Generally, as we move down a group in the periodic table, the atomic radius increases because additional electron shells are added. Conversely, as we move across a period from left to right, atomic radii tend to decrease due to increasing nuclear charge pulling electrons closer.
Barium, an earth alkaline metal, has a large atomic radius, while nonmetals from Group 16, like those in the exercise, are smaller. This is why the atomic radius of the unknown nonmetal is smaller than that of barium, reflecting its nonmetal character and typical positioning on the periodic table.

Chemical Formulas

Chemical formulas represent the composition of molecules and compounds.

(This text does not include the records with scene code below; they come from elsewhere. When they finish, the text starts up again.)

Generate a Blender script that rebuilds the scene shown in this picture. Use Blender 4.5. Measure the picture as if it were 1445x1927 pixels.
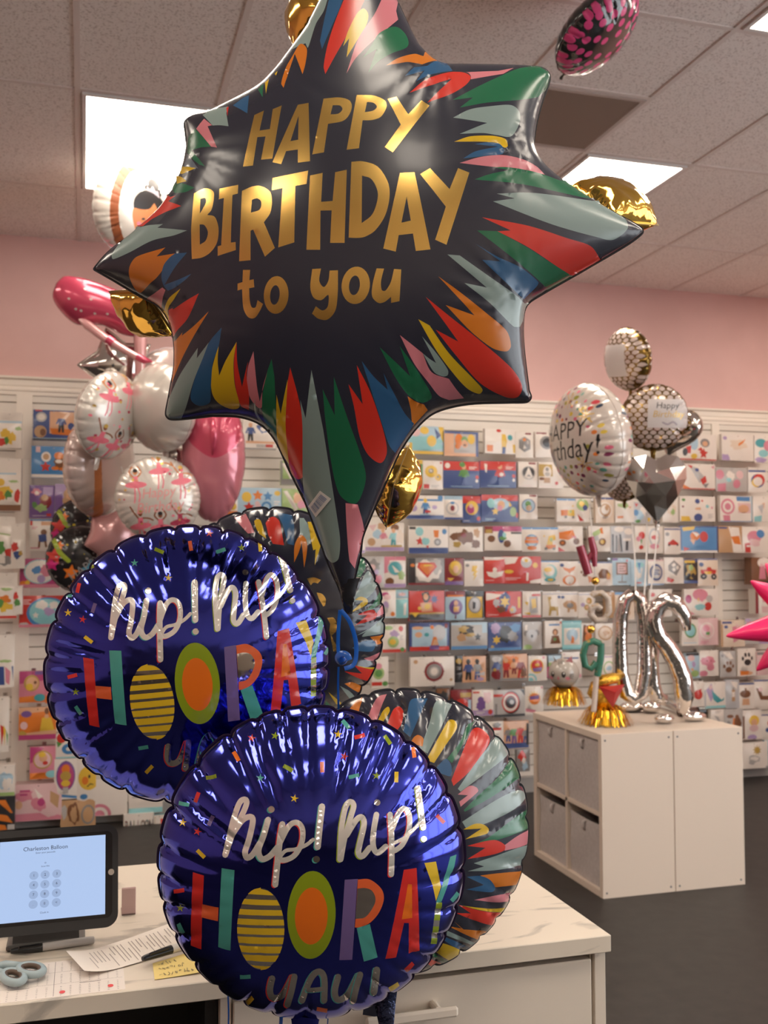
import bpy, math, random
import numpy as np
from mathutils import Vector, Matrix
from mathutils.geometry import delaunay_2d_cdt

for _o in list(bpy.data.objects):
    bpy.data.objects.remove(_o, do_unlink=True)
SC = bpy.context.scene
COL = SC.collection
random.seed(7)

# ------------------------------------------------------------------ camera
FPX = 1924.6                       # focal length in pixels of the 1445x1927 frame
YAW, PITCH, ROLL, EYE = 0.2851, 0.0509, -0.0020, 1.5825
CAM = Vector((0, 0, EYE))
_F = Vector((math.sin(YAW)*math.cos(PITCH), math.cos(YAW)*math.cos(PITCH), math.sin(PITCH)))
_R0 = Vector((math.cos(YAW), -math.sin(YAW), 0)); _U0 = _R0.cross(_F)
_R = math.cos(ROLL)*_R0 + math.sin(ROLL)*_U0
_U = -math.sin(ROLL)*_R0 + math.cos(ROLL)*_U0
cd = bpy.data.cameras.new('camera'); cam = bpy.data.objects.new('camera', cd); COL.objects.link(cam)
cd.sensor_fit = 'VERTICAL'; cd.sensor_height = 36.0; cd.sensor_width = 27.0
cd.lens = 36.0*FPX/1927.0
cd.clip_start = 0.05; cd.clip_end = 60
cd.dof.use_dof = True; cd.dof.focus_distance = 1.42; cd.dof.aperture_fstop = 9.5
cam.matrix_world = Matrix(((_R.x, _U.x, -_F.x, CAM.x), (_R.y, _U.y, -_F.y, CAM.y), (_R.z, _U.z, -_F.z, CAM.z), (0, 0, 0, 1)))
SC.camera = cam

# ------------------------------------------------------------------ world, light, exposure
W = bpy.data.worlds.new('world'); SC.world = W; W.use_nodes = True
W.node_tree.nodes['Background'].inputs[0].default_value = (0.92, 0.97, 1.0, 1)
W.node_tree.nodes['Background'].inputs[1].default_value = 4.0
LIGHT_COL = (1.0, 0.88, 0.74); LIGHT_STR = 14.0      # the ceiling troffers
SC.view_settings.view_transform = 'Standard'; SC.view_settings.look = 'None'
SC.view_settings.gamma = 1.0; SC.view_settings.exposure = 0.10
SC.view_settings.use_curve_mapping = False
try:
    SC.cycles.max_bounces = 8; SC.cycles.diffuse_bounces = 5; SC.cycles.glossy_bounces = 5
    SC.cycles.sample_clamp_indirect = 6.0
    SC.cycles.caustics_reflective = False; SC.cycles.caustics_refractive = False
except Exception: pass

# ------------------------------------------------------------------ geometry of the view
def ray(px, py):                    # direction with unit depth along the lens axis
    return _F + _R*((px-722.5)/FPX) - _U*((py-963.5)/FPX)
def at(px, py, d): return CAM + ray(px, py)*d
def on_y(px, py, Y): r = ray(px, py); return CAM + r*(Y/r.y)
def on_z(px, py, Z): r = ray(px, py); return CAM + r*((Z-EYE)/r.z)

# ------------------------------------------------------------------ materials
_M = {}
def mat(name, col, rough=0.5, metal=0.0, spec=0.5, coat=0.0, emit=None, bump=None, alpha=1.0, trans=0.0, sub=None):
    if name in _M: return _M[name]
    m = bpy.data.materials.new(name); m.use_nodes = True
    nt = m.node_tree; b = nt.nodes['Principled BSDF']
    b.inputs['Base Color'].default_value = (*col, 1); b.inputs['Roughness'].default_value = rough
    b.inputs['Metallic'].default_value = metal; b.inputs['Specular IOR Level'].default_value = spec
    b.inputs['Coat Weight'].default_value = coat; b.inputs['Coat Roughness'].default_value = 0.08
    b.inputs['Alpha'].default_value = alpha; b.inputs['Transmission Weight'].default_value = trans
    if emit:
        b.inputs['Emission Color'].default_value = (*emit[0], 1); b.inputs['Emission Strength'].default_value = emit[1]
    if bump:                        # (scale, strength, distance)
        tc = nt.nodes.new('ShaderNodeTexCoord'); n = nt.nodes.new('ShaderNodeTexNoise')
        n.inputs['Scale'].default_value = bump[0]; n.inputs['Detail'].default_value = 3
        bp = nt.nodes.new('ShaderNodeBump'); bp.inputs['Strength'].default_value = bump[1]; bp.inputs['Distance'].default_value = bump[2]
        nt.links.new(tc.outputs['Object'], n.inputs['Vector']); nt.links.new(n.outputs['Fac'], bp.inputs['Height'])
        nt.links.new(bp.outputs['Normal'], b.inputs['Normal'])
    m.diffuse_color = (*col, 1)
    _M[name] = m
    return m
def noisy(name, c1, c2, scale, rough=0.6, lo=0.4, hi=0.6, detail=4, stretch=(1, 1, 1), bump=0.0, distort=0.0, spec=0.5):
    if name in _M: return _M[name]
    m = mat(name, c1, rough, spec=spec); nt = m.node_tree; b = nt.nodes['Principled BSDF']
    tc = nt.nodes.new('ShaderNodeTexCoord'); mp = nt.nodes.new('ShaderNodeMapping'); mp.inputs['Scale'].default_value = stretch
    n = nt.nodes.new('ShaderNodeTexNoise'); n.inputs['Scale'].default_value = scale; n.inputs['Detail'].default_value = detail
    n.inputs['Distortion'].default_value = distort
    r = nt.nodes.new('ShaderNodeValToRGB'); r.color_ramp.elements[0].position = lo; r.color_ramp.elements[1].position = hi
    r.color_ramp.elements[0].color = (*c1, 1); r.color_ramp.elements[1].color = (*c2, 1)
    nt.links.new(tc.outputs['Object'], mp.inputs[0]); nt.links.new(mp.outputs[0], n.inputs['Vector'])
    nt.links.new(n.outputs['Fac'], r.inputs[0]); nt.links.new(r.outputs[0], b.inputs['Base Color'])
    if bump:
        bp = nt.nodes.new('ShaderNodeBump'); bp.inputs['Strength'].default_value = bump; bp.inputs['Distance'].default_value = 0.004
        nt.links.new(n.outputs['Fac'], bp.inputs['Height']); nt.links.new(bp.outputs['Normal'], b.inputs['Normal'])
    return m

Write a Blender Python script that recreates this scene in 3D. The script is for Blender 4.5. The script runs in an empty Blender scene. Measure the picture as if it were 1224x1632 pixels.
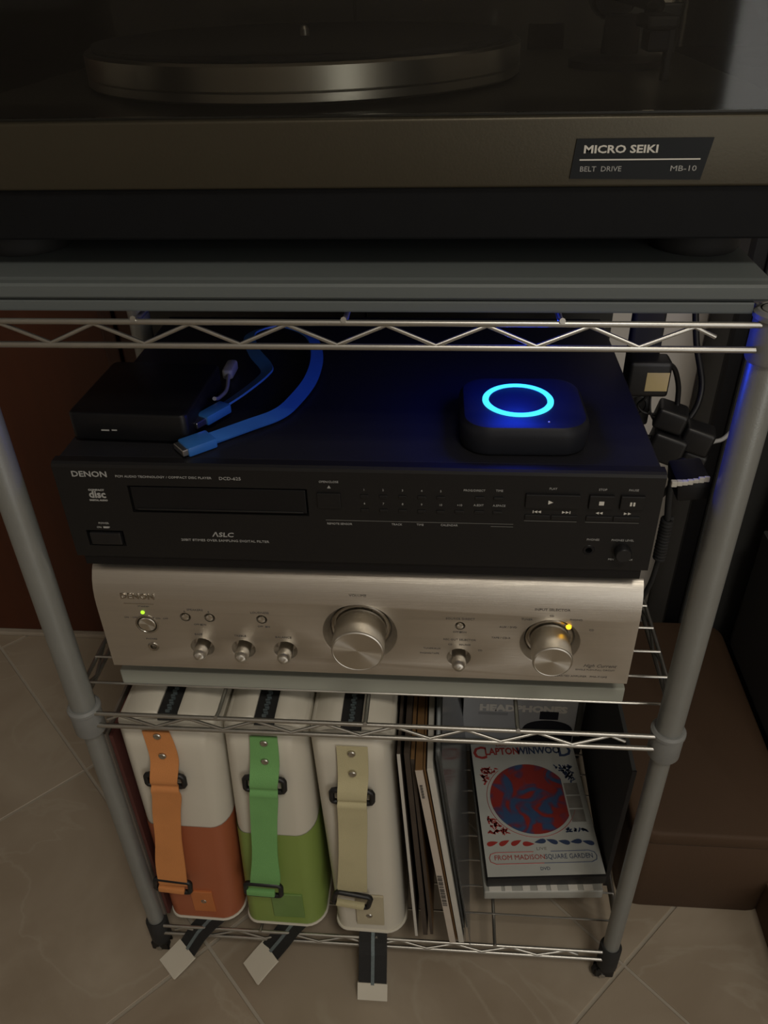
import bpy, bmesh, math, random
from mathutils import Vector, Matrix
R_ = random.Random(7)
D = bpy.data; SC = bpy.context.scene; COL = SC.collection
S = 0.001            # everything below is written in millimetres
def V(*a): return Vector(a)

# ------------------------------------------------------------------ camera
cam = D.objects.new('camera', D.cameras.new('camera')); COL.objects.link(cam); SC.camera = cam
yaw, pit, rol, fpx = 0.0873, -0.6025, -0.0271, 1279.76
F = V(-math.sin(yaw)*math.cos(pit), math.cos(yaw)*math.cos(pit), math.sin(pit))
r0 = V(math.cos(yaw), math.sin(yaw), 0); u0 = r0.cross(F)
RR = math.cos(rol)*r0 + math.sin(rol)*u0; UU = -math.sin(rol)*r0 + math.cos(rol)*u0
M = Matrix((RR, UU, -F)).transposed().to_4x4(); M.translation = V(264.55, -467.61, 952.84)*S
cam.matrix_world = M
cam.data.sensor_fit = 'HORIZONTAL'; cam.data.sensor_width = 36; cam.data.lens = fpx*36/1224
cam.data.clip_start = .01

# ------------------------------------------------------------------ world, lights, exposure
w = D.worlds.new('world'); SC.world = w; w.use_nodes = True
w.node_tree.nodes['Background'].inputs[0].default_value = (.62, .66, .75, 1)
w.node_tree.nodes['Background'].inputs[1].default_value = .05
def area(name, loc, target, size, power, color, sy=None):
    l = D.lights.new(name, 'AREA'); l.energy = power; l.color = color; l.size = size*S
    if sy: l.shape = 'RECTANGLE'; l.size_y = sy*S
    o = D.objects.new(name, l); COL.objects.link(o); o.location = Vector(loc)*S
    o.rotation_euler = (Vector(target)-Vector(loc)).to_track_quat('-Z', 'Y').to_euler()
    return o
area('ceiling_lamp_light', (650, -1150, 2440), (650, -1150, 0), 420, 13.0, (1, .92, .79))
area('glass_door_daylight', (1370, -2165, 1080), (500, 0, 600), 610, 8.0, (1, .98, .93), 1750)
SC.view_settings.view_transform = 'Standard'; SC.view_settings.look = 'None'
SC.view_settings.gamma = 1; SC.view_settings.use_curve_mapping = False
SC.view_settings.exposure = 0.15

# ------------------------------------------------------------------ materials
def mat(name, col, rough=.5, metal=0, var=.12, nscale=60, bump=0, bscale=300, stretch=(1, 1, 1), emit=None, estr=0, aniso=0, tang=None, spec=.5, alpha=1, coat=0):
    m = D.materials.new(name); m.use_nodes = True; nt = m.node_tree; b = nt.nodes['Principled BSDF']; N = nt.nodes.new; L = nt.links.new
    b.inputs['Roughness'].default_value = rough; b.inputs['Metallic'].default_value = metal
    b.inputs['Specular IOR Level'].default_value = spec; b.inputs['Alpha'].default_value = alpha
    if coat: b.inputs['Coat Weight'].default_value = coat; b.inputs['Coat Roughness'].default_value = .12
    tc = N('ShaderNodeTexCoord'); mp = N('ShaderNodeMapping'); mp.inputs['Scale'].default_value = stretch; L(tc.outputs['Object'], mp.inputs[0])
    no = N('ShaderNodeTexNoise'); no.inputs['Scale'].default_value = nscale; no.inputs['Detail'].default_value = 3; L(mp.outputs[0], no.inputs[0])
    mx = N('ShaderNodeMixRGB'); c = Vector(col); a = c*(1-var); d = c*(1+var)
    mx.inputs[1].default_value = (*a, 1); mx.inputs[2].default_value = (*d, 1); L(no.outputs[0], mx.inputs[0]); L(mx.outputs[0], b.inputs['Base Color'])
    if bump:
        n2 = N('ShaderNodeTexNoise'); n2.inputs['Scale'].default_value = bscale; L(mp.outputs[0], n2.inputs[0])
        bu = N('ShaderNodeBump'); bu.inputs['Strength'].default_value = bump; bu.inputs['Distance'].default_value = .0005; L(n2.outputs[0], bu.inputs['Height']); L(bu.outputs[0], b.inputs['Normal'])
    if aniso:
        b.inputs['Anisotropic'].default_value = aniso
        if tang:
            t = N('ShaderNodeTangent'); t.direction_type = 'RADIAL'; t.axis = tang; L(t.outputs[0], b.inputs['Tangent'])
    if emit: b.inputs['Emission Color'].default_value = (*emit, 1); b.inputs['Emission Strength'].default_value = estr
    return m
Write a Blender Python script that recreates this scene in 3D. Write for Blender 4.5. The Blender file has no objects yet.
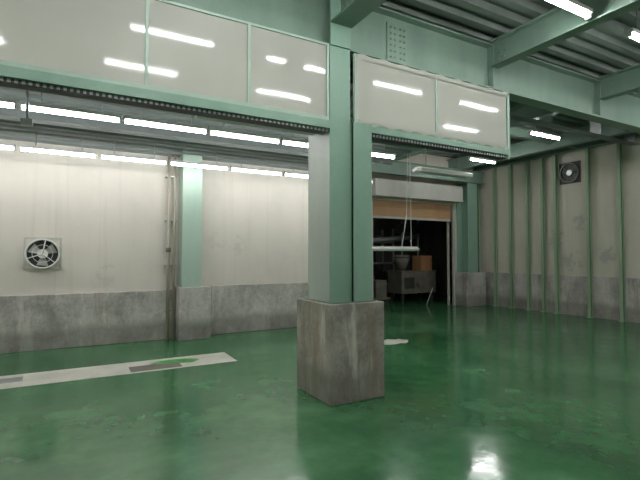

They use element symbols from the periodic table, with subscripts indicating the number of each type of atom present in the molecule.
Predominantly, compounds involving nonmetals form either ionic or molecular compounds. Ionic compounds arise when metals transfer electrons to nonmetals, leading to electrostatic attraction between cations and anions. Meanwhile, molecular compounds involve the sharing of electrons between nonmetals through covalent bonds.
In the exercise, the formation of a compound between the unknown nonmetal and potassium is considered. Potassium, a Group 1 metal, typically forms a \( K^{+} \) ion. The nonmetal, having six valence electrons, gains two electrons to form a \( X^{2-} \) ion, resulting in the chemical formula \( K_2X \). This formula exemplifies how valence electrons and chemical bonding principles govern compound formation.